Looking into the more distant future makes the question of the economic growth rate all the more important. For instance, a two-percent rate of economic growth, as opposed to a one-percent rate, makes only a small difference across the time horizon of a single year. But as time passes, the higher growth rate eventually brings about a very large boost to well-being. To make this concrete, here’s an experiment: redo U.S. history, but assume the country’s economy had grown one percentage point less each year between 1870 and 1990. In that scenario, the United States of 1990 would be no richer than Mexico in 1990.

DBx: Only those people who enjoy a very large amount, by historical standards, of material prosperity can afford to question the value of material prosperity and to ridicule policies that promote economic growth. Ridiculing economic growth and the policies that make it possible is, ironically, what economists call a “luxury good”: a good the demand for which increases more than proportionally to increases in income.

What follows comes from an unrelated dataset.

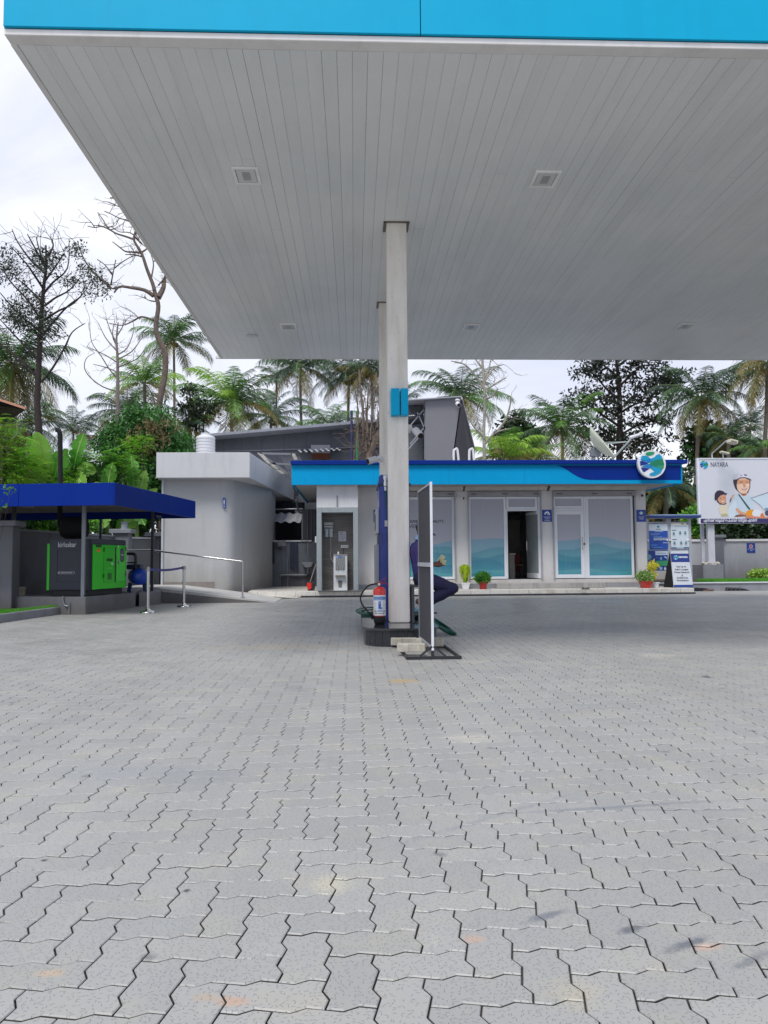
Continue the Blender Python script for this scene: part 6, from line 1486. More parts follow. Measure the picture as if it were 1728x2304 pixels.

As with first-growth Bordeauxs, Mercedes sedans, vacations to Tahiti, and other luxury goods, not every high-income person has a demand for criticisms of economic growth – a demand either to issue these criticisms or to hear them sympathetically. But almost no truly low-income person has a demand for such criticisms.

Here’s another irony: economic growth enables all of us who experience it – even those amongst us who seem to be the most crass of materialists – to pursue and consume ‘higher,’ non-materialistic experiences and enjoyments. Spending a relaxing summer week with your children on Cape Cod; reading all of the works of Milton or Molière or Mises; visiting art museums; financially supporting the Sierra Club or PETA (or GMU Econ [3]!); going on eco-adventure vacations; traveling to the likes of Seattle or Shanghai to join in protests against globalization and economic growth. (Don’t forget: we today in the rich countries are extraordinarily fortunate to have the luxury of worrying about climate change [4].)

One of the many splendid features of economic growth is that it gives to each individual the opportunity to choose just how much of his or her materialism will be low and crass and how much will be elevated and sublime. When I vegetate mindlessly in front of my television as I devour potato chips and watch telecasts of muscular young men brutally bash each other up on American football fields, my neighbor is not thereby prevented from going to church, to the opera, or to a book-club meeting to discuss The Handmaid’s Tale.